→ Task prompt
Among the entries below, extract exactly the lines that run from the one with "Continue the Blender" through the one with "k = rl.uniform(.8,1.2);", both ends included.

→ Provided entries
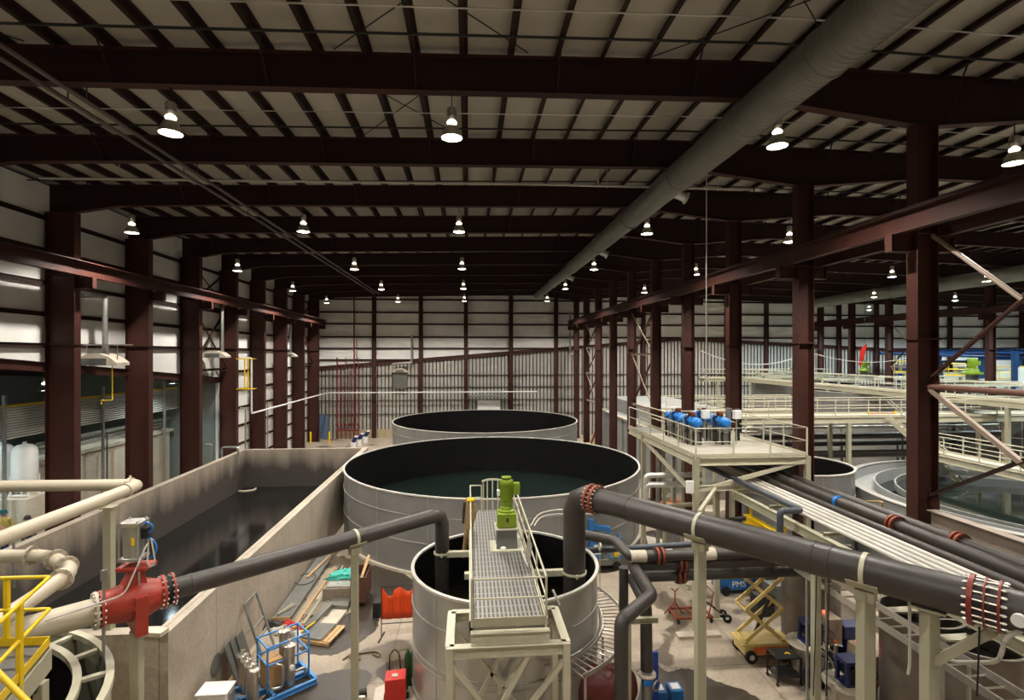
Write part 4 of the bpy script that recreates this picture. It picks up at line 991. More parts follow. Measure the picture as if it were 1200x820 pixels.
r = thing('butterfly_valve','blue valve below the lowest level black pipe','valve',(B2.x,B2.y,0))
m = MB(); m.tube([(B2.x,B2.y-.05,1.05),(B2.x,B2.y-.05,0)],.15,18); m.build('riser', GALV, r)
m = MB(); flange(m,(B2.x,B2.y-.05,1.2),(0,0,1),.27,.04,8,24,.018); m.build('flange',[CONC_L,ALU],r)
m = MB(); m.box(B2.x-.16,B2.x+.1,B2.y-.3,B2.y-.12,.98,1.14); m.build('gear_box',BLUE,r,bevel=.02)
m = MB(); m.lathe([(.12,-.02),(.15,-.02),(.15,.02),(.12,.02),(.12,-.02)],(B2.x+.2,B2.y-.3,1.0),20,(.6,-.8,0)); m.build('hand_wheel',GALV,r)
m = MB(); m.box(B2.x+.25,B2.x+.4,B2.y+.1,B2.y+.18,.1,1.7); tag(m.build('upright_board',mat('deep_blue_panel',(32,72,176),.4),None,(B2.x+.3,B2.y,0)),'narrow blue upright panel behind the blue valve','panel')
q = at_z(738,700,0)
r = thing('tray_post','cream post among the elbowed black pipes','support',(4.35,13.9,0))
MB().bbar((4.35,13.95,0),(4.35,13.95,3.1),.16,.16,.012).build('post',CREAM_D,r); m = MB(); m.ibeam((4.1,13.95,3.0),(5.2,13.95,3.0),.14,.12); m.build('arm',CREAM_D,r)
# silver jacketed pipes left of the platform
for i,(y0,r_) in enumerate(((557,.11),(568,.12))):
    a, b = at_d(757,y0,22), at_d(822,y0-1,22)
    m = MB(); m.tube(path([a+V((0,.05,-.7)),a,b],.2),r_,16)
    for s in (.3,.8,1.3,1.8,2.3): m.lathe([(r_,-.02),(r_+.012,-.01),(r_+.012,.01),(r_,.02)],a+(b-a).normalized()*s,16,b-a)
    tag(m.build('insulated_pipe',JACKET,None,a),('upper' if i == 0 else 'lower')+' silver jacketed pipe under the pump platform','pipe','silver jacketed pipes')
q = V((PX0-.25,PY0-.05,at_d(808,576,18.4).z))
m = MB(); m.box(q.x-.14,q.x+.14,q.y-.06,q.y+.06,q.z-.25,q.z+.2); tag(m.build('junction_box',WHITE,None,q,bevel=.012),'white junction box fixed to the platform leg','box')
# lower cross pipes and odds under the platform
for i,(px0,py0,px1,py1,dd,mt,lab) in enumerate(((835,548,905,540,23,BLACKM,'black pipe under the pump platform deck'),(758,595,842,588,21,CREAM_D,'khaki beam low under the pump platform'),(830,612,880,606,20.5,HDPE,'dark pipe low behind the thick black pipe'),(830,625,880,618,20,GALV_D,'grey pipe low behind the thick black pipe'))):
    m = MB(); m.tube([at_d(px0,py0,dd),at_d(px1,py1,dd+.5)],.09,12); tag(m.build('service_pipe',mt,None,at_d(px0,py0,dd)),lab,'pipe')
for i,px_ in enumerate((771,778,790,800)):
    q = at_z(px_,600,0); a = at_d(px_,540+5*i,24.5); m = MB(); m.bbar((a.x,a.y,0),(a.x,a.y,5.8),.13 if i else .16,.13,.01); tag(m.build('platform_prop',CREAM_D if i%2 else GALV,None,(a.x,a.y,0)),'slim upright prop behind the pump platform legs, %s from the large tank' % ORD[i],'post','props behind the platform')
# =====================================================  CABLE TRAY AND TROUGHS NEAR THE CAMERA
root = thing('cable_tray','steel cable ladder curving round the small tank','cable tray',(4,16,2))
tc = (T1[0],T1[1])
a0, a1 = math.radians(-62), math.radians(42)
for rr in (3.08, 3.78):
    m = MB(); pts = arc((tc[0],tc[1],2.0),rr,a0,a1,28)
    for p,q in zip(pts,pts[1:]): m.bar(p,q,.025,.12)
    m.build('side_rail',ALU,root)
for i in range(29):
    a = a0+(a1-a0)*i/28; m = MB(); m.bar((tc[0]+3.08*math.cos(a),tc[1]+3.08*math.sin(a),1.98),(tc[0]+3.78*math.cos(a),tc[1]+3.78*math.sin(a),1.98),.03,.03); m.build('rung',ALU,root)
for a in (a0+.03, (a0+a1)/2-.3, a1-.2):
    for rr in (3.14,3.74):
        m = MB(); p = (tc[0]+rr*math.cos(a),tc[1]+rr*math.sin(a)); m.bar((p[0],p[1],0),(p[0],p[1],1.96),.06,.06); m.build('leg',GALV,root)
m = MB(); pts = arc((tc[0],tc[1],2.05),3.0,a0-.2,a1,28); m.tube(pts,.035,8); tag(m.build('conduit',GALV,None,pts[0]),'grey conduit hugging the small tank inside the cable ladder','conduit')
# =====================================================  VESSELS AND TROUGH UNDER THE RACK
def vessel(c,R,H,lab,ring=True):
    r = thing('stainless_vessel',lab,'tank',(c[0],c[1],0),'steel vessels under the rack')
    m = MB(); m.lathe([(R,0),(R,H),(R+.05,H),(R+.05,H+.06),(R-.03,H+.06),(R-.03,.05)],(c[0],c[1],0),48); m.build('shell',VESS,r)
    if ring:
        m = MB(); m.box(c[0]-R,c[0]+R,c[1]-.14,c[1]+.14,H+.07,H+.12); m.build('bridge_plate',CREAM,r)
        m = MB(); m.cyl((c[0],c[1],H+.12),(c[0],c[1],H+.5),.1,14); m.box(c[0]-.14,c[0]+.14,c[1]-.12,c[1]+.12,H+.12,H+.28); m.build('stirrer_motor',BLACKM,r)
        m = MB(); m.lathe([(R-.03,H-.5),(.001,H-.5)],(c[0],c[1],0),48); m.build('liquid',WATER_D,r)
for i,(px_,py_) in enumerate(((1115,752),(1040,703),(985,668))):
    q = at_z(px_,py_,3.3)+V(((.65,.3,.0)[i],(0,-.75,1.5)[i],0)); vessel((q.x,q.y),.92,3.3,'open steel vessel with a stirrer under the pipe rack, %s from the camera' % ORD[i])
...
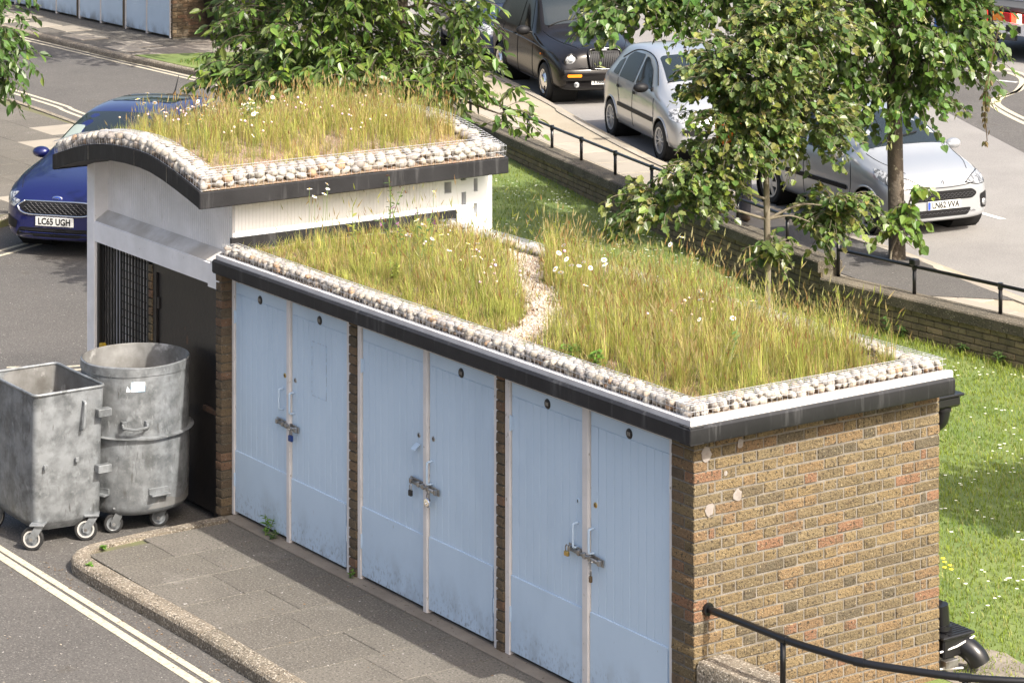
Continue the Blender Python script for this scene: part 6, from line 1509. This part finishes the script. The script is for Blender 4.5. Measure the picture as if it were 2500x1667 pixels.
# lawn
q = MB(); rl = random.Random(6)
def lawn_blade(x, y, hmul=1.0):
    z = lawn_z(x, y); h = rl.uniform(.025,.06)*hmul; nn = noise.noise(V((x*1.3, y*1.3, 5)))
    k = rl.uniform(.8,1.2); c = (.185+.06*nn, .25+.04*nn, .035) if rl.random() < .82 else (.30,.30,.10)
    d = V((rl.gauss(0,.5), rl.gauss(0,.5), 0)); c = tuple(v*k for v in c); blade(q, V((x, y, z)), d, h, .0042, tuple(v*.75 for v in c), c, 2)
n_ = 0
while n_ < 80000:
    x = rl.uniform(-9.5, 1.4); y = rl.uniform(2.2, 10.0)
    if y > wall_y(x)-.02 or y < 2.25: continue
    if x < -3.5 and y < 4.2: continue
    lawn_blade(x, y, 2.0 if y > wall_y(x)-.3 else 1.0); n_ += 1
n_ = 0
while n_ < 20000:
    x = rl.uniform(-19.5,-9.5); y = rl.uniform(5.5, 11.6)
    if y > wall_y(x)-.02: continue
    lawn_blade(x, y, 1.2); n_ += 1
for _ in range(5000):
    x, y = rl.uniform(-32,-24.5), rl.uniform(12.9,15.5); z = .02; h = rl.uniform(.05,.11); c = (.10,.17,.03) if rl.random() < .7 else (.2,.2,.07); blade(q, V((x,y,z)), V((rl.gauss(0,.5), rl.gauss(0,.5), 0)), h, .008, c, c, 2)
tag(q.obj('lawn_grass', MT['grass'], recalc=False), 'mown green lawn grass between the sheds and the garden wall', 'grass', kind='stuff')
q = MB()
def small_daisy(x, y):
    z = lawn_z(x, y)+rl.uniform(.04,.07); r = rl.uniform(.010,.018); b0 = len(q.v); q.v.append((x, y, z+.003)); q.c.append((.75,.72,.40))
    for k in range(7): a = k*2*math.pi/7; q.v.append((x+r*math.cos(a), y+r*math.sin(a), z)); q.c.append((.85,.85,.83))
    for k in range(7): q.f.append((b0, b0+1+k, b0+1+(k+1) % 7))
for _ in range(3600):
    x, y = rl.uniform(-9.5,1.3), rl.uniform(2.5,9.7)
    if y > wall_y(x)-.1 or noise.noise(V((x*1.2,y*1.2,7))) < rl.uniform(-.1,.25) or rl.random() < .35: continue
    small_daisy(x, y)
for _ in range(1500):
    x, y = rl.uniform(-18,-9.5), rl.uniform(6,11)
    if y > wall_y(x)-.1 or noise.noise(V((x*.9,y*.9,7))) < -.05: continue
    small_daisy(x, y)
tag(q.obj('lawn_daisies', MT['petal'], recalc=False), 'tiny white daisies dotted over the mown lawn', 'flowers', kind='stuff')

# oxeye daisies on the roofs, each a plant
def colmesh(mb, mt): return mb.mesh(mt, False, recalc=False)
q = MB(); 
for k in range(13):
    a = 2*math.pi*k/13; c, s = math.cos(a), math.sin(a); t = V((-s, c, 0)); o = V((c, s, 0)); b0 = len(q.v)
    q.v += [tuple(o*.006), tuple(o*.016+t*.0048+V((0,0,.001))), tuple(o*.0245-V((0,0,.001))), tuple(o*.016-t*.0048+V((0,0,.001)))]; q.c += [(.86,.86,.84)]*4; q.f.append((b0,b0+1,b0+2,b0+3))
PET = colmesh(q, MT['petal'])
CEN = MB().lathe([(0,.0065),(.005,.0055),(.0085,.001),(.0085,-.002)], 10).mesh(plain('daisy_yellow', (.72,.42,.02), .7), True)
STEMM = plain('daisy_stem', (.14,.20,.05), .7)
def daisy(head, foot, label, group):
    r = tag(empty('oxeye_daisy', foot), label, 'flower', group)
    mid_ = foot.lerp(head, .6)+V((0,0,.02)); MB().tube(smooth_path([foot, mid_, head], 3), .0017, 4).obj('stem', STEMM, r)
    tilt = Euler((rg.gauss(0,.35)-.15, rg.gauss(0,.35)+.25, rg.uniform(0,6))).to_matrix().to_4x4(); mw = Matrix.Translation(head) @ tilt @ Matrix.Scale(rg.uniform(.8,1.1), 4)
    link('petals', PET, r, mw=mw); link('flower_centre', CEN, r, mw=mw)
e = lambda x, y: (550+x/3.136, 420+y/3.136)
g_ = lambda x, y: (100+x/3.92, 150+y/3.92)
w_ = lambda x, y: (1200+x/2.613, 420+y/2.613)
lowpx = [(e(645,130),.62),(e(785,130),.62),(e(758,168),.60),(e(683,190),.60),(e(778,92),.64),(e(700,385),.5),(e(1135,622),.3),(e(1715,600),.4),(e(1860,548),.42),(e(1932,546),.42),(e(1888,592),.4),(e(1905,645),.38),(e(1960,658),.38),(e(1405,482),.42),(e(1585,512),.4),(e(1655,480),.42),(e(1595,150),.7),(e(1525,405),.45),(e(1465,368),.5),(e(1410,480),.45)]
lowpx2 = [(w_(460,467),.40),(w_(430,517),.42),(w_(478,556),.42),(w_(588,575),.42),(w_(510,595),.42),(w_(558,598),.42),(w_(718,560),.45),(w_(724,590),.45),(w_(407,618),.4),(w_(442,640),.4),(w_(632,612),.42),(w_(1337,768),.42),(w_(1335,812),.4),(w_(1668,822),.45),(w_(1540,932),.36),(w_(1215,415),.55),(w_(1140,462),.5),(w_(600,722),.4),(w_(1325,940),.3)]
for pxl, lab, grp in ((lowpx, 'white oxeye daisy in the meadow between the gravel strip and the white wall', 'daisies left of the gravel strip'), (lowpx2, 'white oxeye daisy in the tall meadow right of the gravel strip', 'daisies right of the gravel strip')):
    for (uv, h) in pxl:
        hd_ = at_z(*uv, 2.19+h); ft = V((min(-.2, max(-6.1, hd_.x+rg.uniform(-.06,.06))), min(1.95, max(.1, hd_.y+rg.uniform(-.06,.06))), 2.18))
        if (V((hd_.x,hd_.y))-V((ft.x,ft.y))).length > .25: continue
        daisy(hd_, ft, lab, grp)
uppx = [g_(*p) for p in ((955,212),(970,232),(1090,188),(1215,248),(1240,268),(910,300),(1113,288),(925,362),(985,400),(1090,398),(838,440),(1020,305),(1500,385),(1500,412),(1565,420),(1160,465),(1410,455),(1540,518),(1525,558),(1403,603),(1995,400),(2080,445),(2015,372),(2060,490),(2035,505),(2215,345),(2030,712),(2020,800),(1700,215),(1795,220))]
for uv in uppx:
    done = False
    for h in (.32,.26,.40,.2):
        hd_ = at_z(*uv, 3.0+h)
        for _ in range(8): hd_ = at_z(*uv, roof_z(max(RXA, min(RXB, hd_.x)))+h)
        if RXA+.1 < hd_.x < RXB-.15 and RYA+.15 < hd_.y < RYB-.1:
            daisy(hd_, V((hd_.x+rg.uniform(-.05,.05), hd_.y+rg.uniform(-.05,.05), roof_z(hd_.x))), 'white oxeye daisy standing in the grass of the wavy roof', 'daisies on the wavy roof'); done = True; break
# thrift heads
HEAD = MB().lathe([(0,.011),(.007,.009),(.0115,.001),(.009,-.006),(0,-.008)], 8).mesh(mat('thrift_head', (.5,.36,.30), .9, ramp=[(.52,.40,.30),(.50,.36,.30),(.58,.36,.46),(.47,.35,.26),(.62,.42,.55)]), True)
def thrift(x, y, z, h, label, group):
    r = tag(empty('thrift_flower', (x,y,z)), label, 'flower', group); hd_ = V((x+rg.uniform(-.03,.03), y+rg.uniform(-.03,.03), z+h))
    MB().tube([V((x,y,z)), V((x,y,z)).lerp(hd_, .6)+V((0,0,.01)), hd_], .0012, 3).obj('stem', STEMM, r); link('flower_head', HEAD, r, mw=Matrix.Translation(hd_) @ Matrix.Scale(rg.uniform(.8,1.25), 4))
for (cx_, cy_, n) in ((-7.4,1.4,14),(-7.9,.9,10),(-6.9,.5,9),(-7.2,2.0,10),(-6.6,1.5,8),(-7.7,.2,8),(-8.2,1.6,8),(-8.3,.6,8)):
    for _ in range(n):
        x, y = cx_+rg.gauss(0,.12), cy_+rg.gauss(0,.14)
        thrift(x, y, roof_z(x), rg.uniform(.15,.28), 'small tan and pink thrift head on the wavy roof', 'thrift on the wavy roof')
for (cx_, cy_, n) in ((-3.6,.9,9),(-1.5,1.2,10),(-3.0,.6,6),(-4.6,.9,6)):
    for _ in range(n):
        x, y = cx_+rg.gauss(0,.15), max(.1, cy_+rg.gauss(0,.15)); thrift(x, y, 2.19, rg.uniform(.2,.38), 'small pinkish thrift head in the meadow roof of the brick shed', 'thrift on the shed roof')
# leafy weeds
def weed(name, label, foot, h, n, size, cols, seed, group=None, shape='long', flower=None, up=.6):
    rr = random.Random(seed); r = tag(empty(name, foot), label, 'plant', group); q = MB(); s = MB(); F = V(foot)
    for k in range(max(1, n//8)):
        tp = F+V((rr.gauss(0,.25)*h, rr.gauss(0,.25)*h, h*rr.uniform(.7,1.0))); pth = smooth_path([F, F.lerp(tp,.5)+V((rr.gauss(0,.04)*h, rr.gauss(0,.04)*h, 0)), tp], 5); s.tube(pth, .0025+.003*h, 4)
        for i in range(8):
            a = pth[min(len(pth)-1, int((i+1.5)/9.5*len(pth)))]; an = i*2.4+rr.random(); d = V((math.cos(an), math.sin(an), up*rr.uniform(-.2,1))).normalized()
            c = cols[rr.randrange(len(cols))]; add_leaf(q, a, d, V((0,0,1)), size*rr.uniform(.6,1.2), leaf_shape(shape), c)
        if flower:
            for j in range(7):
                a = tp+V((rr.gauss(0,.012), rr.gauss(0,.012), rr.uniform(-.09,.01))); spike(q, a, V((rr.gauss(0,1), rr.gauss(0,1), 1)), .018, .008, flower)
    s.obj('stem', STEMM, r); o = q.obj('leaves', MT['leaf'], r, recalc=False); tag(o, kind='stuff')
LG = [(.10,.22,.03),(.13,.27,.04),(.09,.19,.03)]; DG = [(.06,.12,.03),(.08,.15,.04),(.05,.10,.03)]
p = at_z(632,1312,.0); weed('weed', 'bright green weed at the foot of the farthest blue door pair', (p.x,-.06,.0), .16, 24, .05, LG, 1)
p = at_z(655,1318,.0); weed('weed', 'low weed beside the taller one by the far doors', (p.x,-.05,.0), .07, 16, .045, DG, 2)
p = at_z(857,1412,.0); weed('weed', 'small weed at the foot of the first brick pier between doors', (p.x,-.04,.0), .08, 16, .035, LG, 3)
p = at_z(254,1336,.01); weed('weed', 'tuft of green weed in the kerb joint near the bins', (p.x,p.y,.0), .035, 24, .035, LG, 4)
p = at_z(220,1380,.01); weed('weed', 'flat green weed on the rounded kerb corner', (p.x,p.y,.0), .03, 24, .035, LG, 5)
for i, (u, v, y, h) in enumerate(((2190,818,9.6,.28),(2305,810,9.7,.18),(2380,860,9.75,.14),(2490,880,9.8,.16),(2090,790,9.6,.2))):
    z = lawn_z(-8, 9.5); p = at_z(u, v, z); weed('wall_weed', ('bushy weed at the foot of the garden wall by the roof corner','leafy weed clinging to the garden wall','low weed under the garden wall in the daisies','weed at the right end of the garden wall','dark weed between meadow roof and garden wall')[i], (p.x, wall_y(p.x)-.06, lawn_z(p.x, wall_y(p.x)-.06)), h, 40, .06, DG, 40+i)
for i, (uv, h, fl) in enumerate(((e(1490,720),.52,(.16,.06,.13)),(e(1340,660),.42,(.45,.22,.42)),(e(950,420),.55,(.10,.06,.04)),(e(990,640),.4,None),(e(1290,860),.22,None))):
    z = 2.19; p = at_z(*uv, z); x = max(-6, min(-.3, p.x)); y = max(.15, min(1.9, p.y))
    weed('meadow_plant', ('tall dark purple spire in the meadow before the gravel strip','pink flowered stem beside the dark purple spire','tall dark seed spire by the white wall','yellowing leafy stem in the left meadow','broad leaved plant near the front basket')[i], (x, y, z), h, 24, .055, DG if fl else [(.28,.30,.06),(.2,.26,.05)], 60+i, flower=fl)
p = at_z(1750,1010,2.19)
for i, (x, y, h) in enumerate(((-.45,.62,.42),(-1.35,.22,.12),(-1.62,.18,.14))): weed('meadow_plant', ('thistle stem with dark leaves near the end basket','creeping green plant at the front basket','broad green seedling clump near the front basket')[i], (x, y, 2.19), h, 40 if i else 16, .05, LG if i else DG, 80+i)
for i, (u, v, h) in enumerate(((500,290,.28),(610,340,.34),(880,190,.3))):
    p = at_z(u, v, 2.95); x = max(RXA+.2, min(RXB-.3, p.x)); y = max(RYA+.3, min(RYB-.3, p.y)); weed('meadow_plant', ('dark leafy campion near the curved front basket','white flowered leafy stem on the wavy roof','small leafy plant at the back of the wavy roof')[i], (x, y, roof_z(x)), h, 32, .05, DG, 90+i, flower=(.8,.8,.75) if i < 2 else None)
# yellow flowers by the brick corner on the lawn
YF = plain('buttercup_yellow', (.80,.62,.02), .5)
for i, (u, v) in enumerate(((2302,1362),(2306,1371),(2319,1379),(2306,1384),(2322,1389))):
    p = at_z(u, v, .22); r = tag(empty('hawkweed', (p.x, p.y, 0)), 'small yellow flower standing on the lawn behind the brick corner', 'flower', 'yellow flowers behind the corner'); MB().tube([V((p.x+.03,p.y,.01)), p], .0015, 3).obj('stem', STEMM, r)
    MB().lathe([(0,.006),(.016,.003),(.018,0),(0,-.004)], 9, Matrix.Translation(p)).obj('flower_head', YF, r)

→ Answer to this exercise
Continue the Blender Python script for this scene: part 6, from line 1509. This part finishes the script. The script is for Blender 4.5. Measure the picture as if it were 2500x1667 pixels.
# lawn
q = MB(); rl = random.Random(6)
def lawn_blade(x, y, hmul=1.0):
    z = lawn_z(x, y); h = rl.uniform(.025,.06)*hmul; nn = noise.noise(V((x*1.3, y*1.3, 5)))
    k = rl.uniform(.8,1.2); c = (.185+.06*nn, .25+.04*nn, .035) if rl.random() < .82 else (.30,.30,.10)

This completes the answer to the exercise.